Nos bairros que não têm gás de cozinha encanado cada manhã os moradores ouvem uma musiquinha bem alta e estranha para os quem não a conhecem, mas sempre a mesma - a "música do camião de gás". Para mim ela servia de despertador nas manhãs preguiçosas quando eu não tinha de acordar cedo. O camião passava muito devagar pela rua, e até que o som se calasse eu estava a ouvir a melodia, que me parecia um convite amável ao dia. Depois deparei com uma outra música, muito parecida, e soube, que grandes companhias de gás tinham uma determinante.
Caminhões mais simples não compunham uma melodia, mas compravam uma caixa musical que já tinha uma programada. É a essas caixas que se deve a popularidade no Brasil de uma peça de Beethoven "Para Elisa". Todos a reconhecem como a "música do camião de gás" mas poucos sabem da autoria.
Porém os caminhões não foram os únicos. Estabeleceu-se uma tradição, que deve ser muito antiga, de vendedores ambulantes terem o seu barulhinho que os identifica facilmente. É muito prático na praia – sem gritar o nome da sua mercadoria um vendedor não perturba o sossego e paz das pessoas, que sem abrir os olhos sabem o que lhes está a ser proposto.

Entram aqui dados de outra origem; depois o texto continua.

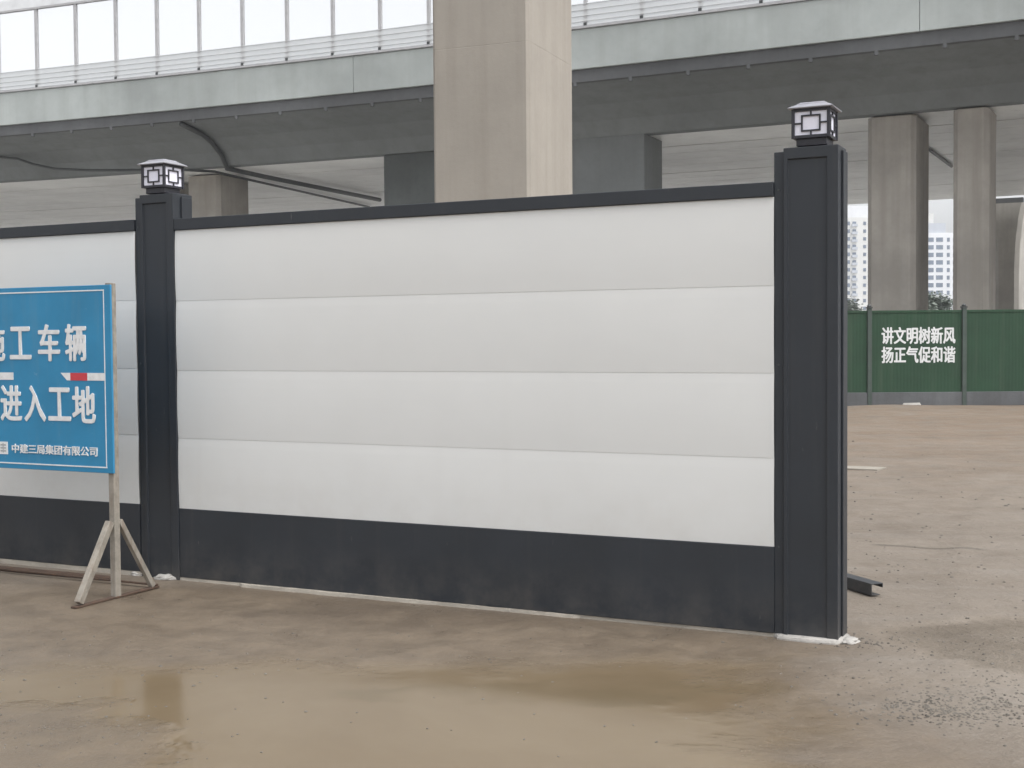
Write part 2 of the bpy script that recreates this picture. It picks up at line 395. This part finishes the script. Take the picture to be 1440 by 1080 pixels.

O vendedor de churros, por exemplo, tem uma prancha de madeira que ele vira e assim faz bater nela um pedaço de ferro, criando um barulho rítmico específico de churro, avisando os fregueses da sua chegada. O som de algodão doce é buzina. Há quem use reco-reco, um insrtumento executado por atrito e originalmente usado para acompanhamento de numerosas danças.
Diz-se que o brasileiro nasce dançando, mas eu acrecentaria – fazendo qualquer percussão. É tão comum que as pessoas quase não notam, já que para mim, confesso, foi cansativo.
Fazer barulhinho tornou-se a unica forma de atrair a atenção depois de uma lei ter sido promulgada recentemente proibindo gritar nas feiras. Também interditou actividades ao ar livre (música e mesas na esplanada, pessoas alegres a andar de um bar para um outro) e assim acabou com a vida nocturna da Vila Madalena, um bairro de São Paulo, “homólogo” do Bairro Alto em Lisboa. Estranhamente, o motivo foi as queixas por causa do barulho.